O DL de 1976 surge, sem serem avaliados os resultados da experiência da aplicação do normativo anterior, mas mantém os órgãos de gestão nele estatuídos e é prevista a sua aplicação a todas as escolas dos ensinos preparatório e secundário até 31 de dezembro de 1976 – o que nem sempre aconteceu, continuando os casos de gestão entregue a encarregado de direção.

À luz do novo diploma, o conselho diretivo é constituído por 3 ou 5 docentes (conforme o número de alunos da escola), 2 representantes dos alunos e 1 representante do pessoal não docente. São criados os cargos de presidente, vice-presidente e secretário, designados de entre os docentes que integram o conselho, que serão eleitos pelo respetivo pessoal, devendo os detentores do primeiro e do segundo dos cargos ser professores profissionalizados. A representação dos alunos verifica-se apenas nas escolas do ensino secundário (que se iniciava no 7.º ano de escolaridade – do curso unificado de 3 anos) em que são ministrados cursos complementares (10.º e 11.º anos, e mais tarde, o 12.º), sendo os seus representantes eleitos pelos delegados de turma, através de lista que tem de ser proposta, no mínimo, por dez deles. Do mesmo modo, a representação do pessoal não docente verifica-se através de processo eleitoral. O conselho pedagógico é constituído pelo presidente do conselho diretivo, que acumula a sua presidência, pelos delegados de grupo/disciplina, pelo coordenador dos diretores de turma, delegados dos alunos e pelos representantes dos pais e encarregados de educação (cuja atividade é regulamentada pela Lei n.º 7/77, de 1 de fevereiro).

Porém, o funcionamento do conselho diretivo só é regulamentado com a publicação da portaria n.º 677/77, de 4 de novembro, que especifica as atribuições do conselho diretivo, como órgão deliberativo, bem como as competências de cada um dos seus membros. E o do conselho pedagógico e seus órgãos de apoio só é regulamentado pela Portaria n.º 679/77, de 8 de novembro.

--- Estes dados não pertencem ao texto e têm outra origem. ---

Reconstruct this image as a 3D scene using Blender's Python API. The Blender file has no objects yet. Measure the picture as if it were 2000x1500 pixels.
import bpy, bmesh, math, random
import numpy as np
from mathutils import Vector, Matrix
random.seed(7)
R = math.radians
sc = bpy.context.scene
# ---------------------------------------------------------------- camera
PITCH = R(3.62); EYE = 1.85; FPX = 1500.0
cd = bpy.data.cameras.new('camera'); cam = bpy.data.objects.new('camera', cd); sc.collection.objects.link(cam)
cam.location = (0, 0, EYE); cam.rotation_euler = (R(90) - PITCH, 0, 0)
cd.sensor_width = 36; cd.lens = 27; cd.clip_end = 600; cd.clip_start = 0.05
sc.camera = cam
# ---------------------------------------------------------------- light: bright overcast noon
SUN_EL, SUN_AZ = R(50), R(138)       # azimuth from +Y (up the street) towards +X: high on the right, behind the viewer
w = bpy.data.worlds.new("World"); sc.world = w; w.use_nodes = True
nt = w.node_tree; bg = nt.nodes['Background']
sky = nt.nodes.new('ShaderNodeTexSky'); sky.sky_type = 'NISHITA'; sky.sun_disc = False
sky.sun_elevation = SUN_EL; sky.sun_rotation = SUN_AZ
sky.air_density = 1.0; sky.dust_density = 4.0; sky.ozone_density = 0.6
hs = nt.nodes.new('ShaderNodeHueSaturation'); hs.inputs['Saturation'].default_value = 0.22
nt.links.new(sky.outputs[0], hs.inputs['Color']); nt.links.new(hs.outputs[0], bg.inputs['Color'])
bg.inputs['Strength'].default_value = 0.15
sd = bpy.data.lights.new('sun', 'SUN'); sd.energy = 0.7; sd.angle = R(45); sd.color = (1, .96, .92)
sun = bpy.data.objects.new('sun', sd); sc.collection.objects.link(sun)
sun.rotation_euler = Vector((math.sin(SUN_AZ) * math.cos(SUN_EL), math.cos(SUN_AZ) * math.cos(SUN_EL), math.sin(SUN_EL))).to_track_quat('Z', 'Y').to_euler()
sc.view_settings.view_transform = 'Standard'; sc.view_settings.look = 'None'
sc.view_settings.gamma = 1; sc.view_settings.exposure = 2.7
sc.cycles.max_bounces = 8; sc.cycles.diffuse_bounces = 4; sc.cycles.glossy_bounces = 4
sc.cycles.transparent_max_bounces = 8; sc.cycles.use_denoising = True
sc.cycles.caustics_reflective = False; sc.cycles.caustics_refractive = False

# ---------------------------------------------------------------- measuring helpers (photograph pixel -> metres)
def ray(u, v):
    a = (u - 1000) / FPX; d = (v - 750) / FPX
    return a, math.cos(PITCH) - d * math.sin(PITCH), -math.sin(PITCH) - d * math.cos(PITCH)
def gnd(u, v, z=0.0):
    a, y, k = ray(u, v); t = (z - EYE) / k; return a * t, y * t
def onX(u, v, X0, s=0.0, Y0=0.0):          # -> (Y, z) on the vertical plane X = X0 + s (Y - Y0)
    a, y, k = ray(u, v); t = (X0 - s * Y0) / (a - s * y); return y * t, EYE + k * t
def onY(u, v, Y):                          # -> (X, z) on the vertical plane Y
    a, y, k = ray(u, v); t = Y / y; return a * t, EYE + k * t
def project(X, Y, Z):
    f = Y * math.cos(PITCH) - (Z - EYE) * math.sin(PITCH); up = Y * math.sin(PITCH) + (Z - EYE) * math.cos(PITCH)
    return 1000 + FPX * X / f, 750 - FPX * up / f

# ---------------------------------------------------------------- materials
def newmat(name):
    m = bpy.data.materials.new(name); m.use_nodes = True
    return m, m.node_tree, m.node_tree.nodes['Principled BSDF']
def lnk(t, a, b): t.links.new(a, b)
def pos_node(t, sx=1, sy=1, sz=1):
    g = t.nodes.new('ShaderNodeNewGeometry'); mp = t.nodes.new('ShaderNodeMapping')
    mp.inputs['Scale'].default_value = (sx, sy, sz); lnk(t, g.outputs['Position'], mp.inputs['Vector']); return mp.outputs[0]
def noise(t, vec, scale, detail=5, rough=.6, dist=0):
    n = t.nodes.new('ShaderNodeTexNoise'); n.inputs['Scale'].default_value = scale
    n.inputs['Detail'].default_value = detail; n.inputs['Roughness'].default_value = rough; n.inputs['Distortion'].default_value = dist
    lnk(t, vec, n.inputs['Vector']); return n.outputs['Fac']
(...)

O conselho administrativo mantém a composição e competências estabelecidas nos diplomas anteriores.

Legislação posterior vem estabelecer: as diligências a desenvolver, na impossibilidade de realização do processo eleitoral para o conselho diretivo (despacho n.º 129/78, de 7 de junho); a redução da componente letiva dos membros dos conselhos diretivos (portaria n.º 691/76, de 19 de novembro) e dos membros das comissões instaladoras (Desp. n.º 379/76, de 29 de dezembro); a regulamentação da constituição de comissões instaladoras dos estabelecimentos de ensino preparatório e secundário (Pta. n.º 561/77, de 8 de setembro); a fixação das datas de eleição e posse do conselho diretivo e exigência de haverem solicitado a recondução os elementos que não sejam dos quadros (DL n.º 157/78, de 1 de julho); a regulamentação dos pedidos de resignação de membros de comissões instaladoras ou de conselhos diretivos (Desp. n.º 188/79, de 18 de julho); a nova regulamentação do funcionamento e atribuições dos conselhos pedagógicos e seus órgãos de apoio (Pta. n.º 970/80, de 12 de novembro).

Como se vê pelo exposto, a fixação da gestão democrática resulta de longo processo forjado na paciente atenção à realidade, marcada pelas vicissitudes da formação e colocação de professores, da criação de novos estabelecimentos e da criação e desenvolvimento de novas organizações.

Enfim, com a 1.ª e profunda revisão da Constituição, operada pela lei constitucional n.º 1/82, de 30 de setembro, a gestão democrática envereda paulatinamente por novo rumo cujo lastro fundamental é a consagração da autonomia (reconhecida, aprofundada e progressivamente contratualizada, embora nem sempre conseguida) das organizações escolares com base no recém-constituído princípio da participação democrática no ensino explicitado no ora art.º 77.º, na sua já comentada dupla vertente:

“1. Os professores e alunos têm o direito de participar na gestão democrática das escolas, nos termos da lei; 2. a lei regula as formas de participação das associações de professores, de alunos, de pais, das comunidades e das instituições de caráter científico na definição da política de ensino”.

Neste quadro constitucional há de resultar a nova lei de bases do sistema educativo, o primeiro contraponto coerente e organicamente estabelecido à lei de Veiga Simão, que levará ao desenho de novos percursos, a que viremos noutra ocasião. As palavras de ordem serão “autonomia” e “parcerias”.